* BEGIN Exercise input *

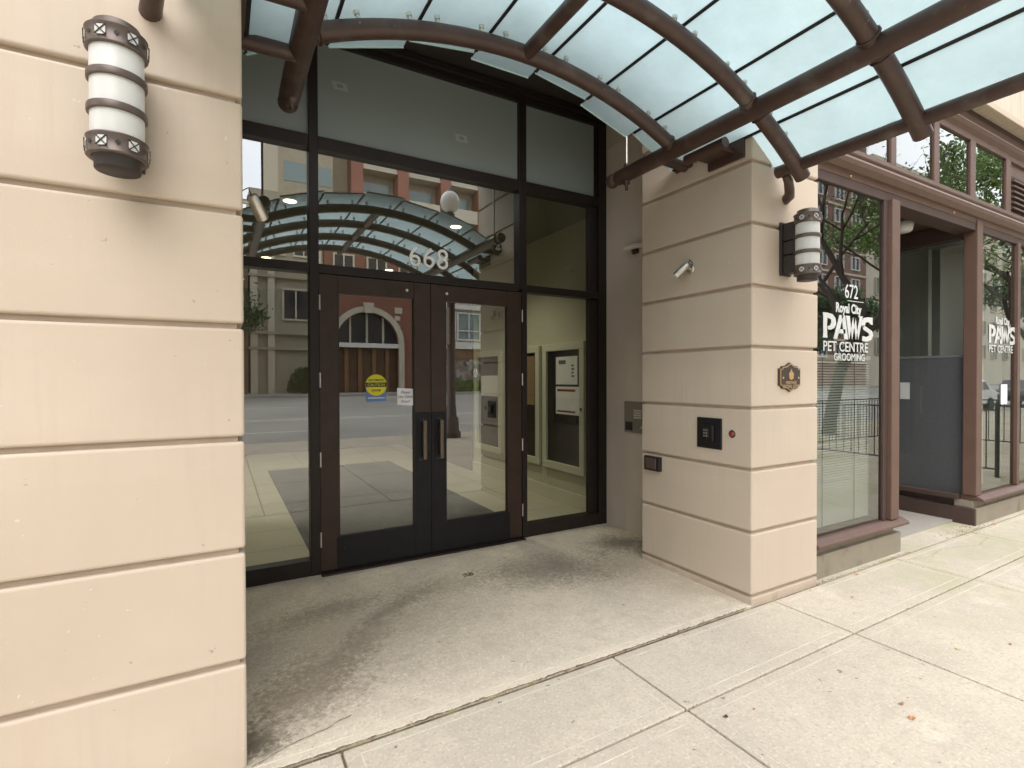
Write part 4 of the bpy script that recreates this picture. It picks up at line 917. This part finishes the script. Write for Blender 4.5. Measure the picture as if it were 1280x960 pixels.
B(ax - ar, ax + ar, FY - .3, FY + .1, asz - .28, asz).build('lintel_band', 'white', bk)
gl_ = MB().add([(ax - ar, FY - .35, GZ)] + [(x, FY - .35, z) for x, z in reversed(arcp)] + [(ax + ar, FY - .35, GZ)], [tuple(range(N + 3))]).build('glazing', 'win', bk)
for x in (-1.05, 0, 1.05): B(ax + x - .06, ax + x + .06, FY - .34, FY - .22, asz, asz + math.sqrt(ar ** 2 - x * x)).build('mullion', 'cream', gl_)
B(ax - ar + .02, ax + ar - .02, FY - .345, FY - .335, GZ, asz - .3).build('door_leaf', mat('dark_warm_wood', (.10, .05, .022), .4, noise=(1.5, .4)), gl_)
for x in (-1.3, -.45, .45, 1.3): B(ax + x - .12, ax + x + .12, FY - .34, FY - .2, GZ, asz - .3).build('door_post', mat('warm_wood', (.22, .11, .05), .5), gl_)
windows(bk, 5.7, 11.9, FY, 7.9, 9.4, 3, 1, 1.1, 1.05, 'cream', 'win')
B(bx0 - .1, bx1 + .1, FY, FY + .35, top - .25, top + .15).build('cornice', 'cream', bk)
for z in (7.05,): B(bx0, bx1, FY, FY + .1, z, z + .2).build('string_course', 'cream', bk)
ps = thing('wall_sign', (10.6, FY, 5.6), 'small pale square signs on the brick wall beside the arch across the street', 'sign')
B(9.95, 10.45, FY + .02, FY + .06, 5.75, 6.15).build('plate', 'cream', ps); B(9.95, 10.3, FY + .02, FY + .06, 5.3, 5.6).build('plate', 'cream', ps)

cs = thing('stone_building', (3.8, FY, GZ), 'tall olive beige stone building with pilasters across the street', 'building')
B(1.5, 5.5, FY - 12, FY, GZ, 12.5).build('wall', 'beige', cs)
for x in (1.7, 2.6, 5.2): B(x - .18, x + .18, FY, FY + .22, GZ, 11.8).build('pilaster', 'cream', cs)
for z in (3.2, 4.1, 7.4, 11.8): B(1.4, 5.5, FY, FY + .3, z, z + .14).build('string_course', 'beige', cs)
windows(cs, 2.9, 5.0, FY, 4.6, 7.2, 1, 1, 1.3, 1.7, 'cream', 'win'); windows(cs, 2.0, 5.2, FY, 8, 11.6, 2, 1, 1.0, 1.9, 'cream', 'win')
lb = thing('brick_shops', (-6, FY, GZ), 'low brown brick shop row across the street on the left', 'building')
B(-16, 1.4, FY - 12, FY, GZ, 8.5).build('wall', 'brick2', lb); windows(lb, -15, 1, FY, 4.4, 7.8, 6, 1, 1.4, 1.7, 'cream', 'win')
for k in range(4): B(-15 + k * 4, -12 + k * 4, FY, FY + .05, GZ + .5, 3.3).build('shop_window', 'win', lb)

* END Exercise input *
* BEGIN Exercise input *

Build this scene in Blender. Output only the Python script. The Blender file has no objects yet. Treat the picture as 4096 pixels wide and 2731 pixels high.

* END Exercise input *

▸ Description of the task: Only the lines from the one containing "Write part 4" through the one containing "B(9.95, 10.45, FY" are to be reproduced, exactly as they appear.

▸ Answer below:
Write part 4 of the bpy script that recreates this picture. It picks up at line 917. This part finishes the script. Write for Blender 4.5. Measure the picture as if it were 1280x960 pixels.
B(ax - ar, ax + ar, FY - .3, FY + .1, asz - .28, asz).build('lintel_band', 'white', bk)
gl_ = MB().add([(ax - ar, FY - .35, GZ)] + [(x, FY - .35, z) for x, z in reversed(arcp)] + [(ax + ar, FY - .35, GZ)], [tuple(range(N + 3))]).build('glazing', 'win', bk)
for x in (-1.05, 0, 1.05): B(ax + x - .06, ax + x + .06, FY - .34, FY - .22, asz, asz + math.sqrt(ar ** 2 - x * x)).build('mullion', 'cream', gl_)
B(ax - ar + .02, ax + ar - .02, FY - .345, FY - .335, GZ, asz - .3).build('door_leaf', mat('dark_warm_wood', (.10, .05, .022), .4, noise=(1.5, .4)), gl_)
for x in (-1.3, -.45, .45, 1.3): B(ax + x - .12, ax + x + .12, FY - .34, FY - .2, GZ, asz - .3).build('door_post', mat('warm_wood', (.22, .11, .05), .5), gl_)
windows(bk, 5.7, 11.9, FY, 7.9, 9.4, 3, 1, 1.1, 1.05, 'cream', 'win')
B(bx0 - .1, bx1 + .1, FY, FY + .35, top - .25, top + .15).build('cornice', 'cream', bk)
for z in (7.05,): B(bx0, bx1, FY, FY + .1, z, z + .2).build('string_course', 'cream', bk)
ps = thing('wall_sign', (10.6, FY, 5.6), 'small pale square signs on the brick wall beside the arch across the street', 'sign')
B(9.95, 10.45, FY + .02, FY + .06, 5.75, 6.15).build('plate', 'cream', ps); B(9.95, 10.3, FY + .02, FY + .06, 5.3, 5.6).build('plate', 'cream', ps)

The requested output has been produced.